Le nombre de CSE d’établissement dépend ainsi de la reconnaissance d’établissements distincts.
Les critères de reconnaissance de l’établissement distinct
La détermination du nombre et du périmètre d’établissements distincts peut intervenir par accord collectif d’entreprise, ou à défaut, par accord entre l’employeur et le CSE adopté à la majorité des membres titulaires de la délégation du personnel au comité. Dans ces deux cas, les parties sont libres de définir comme elles le souhaitent les établissements distincts.

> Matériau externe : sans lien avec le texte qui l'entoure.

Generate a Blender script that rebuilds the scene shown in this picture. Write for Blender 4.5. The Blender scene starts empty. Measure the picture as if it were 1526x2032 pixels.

Ce n’est qu’après avoir loyalement, mais vainement, tenté de négocier un tel accord que l’employeur peut les fixer par décision unilatérale « compte tenu de l’autonomie de gestion du responsable de l’entreprise, notamment en matière de gestion du personnel » (C. trav., art. L.2313-4 ; Cass. soc., 17 avril 2019, n° 18-22.948).
En cas de litige portant sur la décision de l’employeur, le nombre et le périmètre des établissements distincts sont fixés par l’autorité administrative. Cette décision est elle-même susceptible de recours devant le Tribunal judiciaire.
Au cas d’espèce, au cours des négociations sur le nombre et le périmètre des d’établissements distincts, les organisations syndicales ont sollicité un découpage de la société en trois établissements correspondant aux trois grandes familles de métiers, à savoir, un établissement distribution, un établissement engineering et manufacturing et un établissement fonctions support et HQ.
De son côté, l’entreprise contestait ce découpage au motif que l’organisation économique de la société n’était pas compatible avec la reconnaissance d’établissements distincts en l’absence de toute autonomie à un niveau autre que celui de l’entreprise, impliquant dès lors la mise en place d’un seul CSE.
A la suite de l’échec des négociations, la société a décidé unilatéralement la mise en place d’un CSE unique. La Direccte, devenue la Direction régionale de l’économie, de l’emploi, du travail et des solidarités (DREETS), saisie du litige, a fait droit à la demande des organisations syndicales et a fixé à trois le nombre d’établissements distincts.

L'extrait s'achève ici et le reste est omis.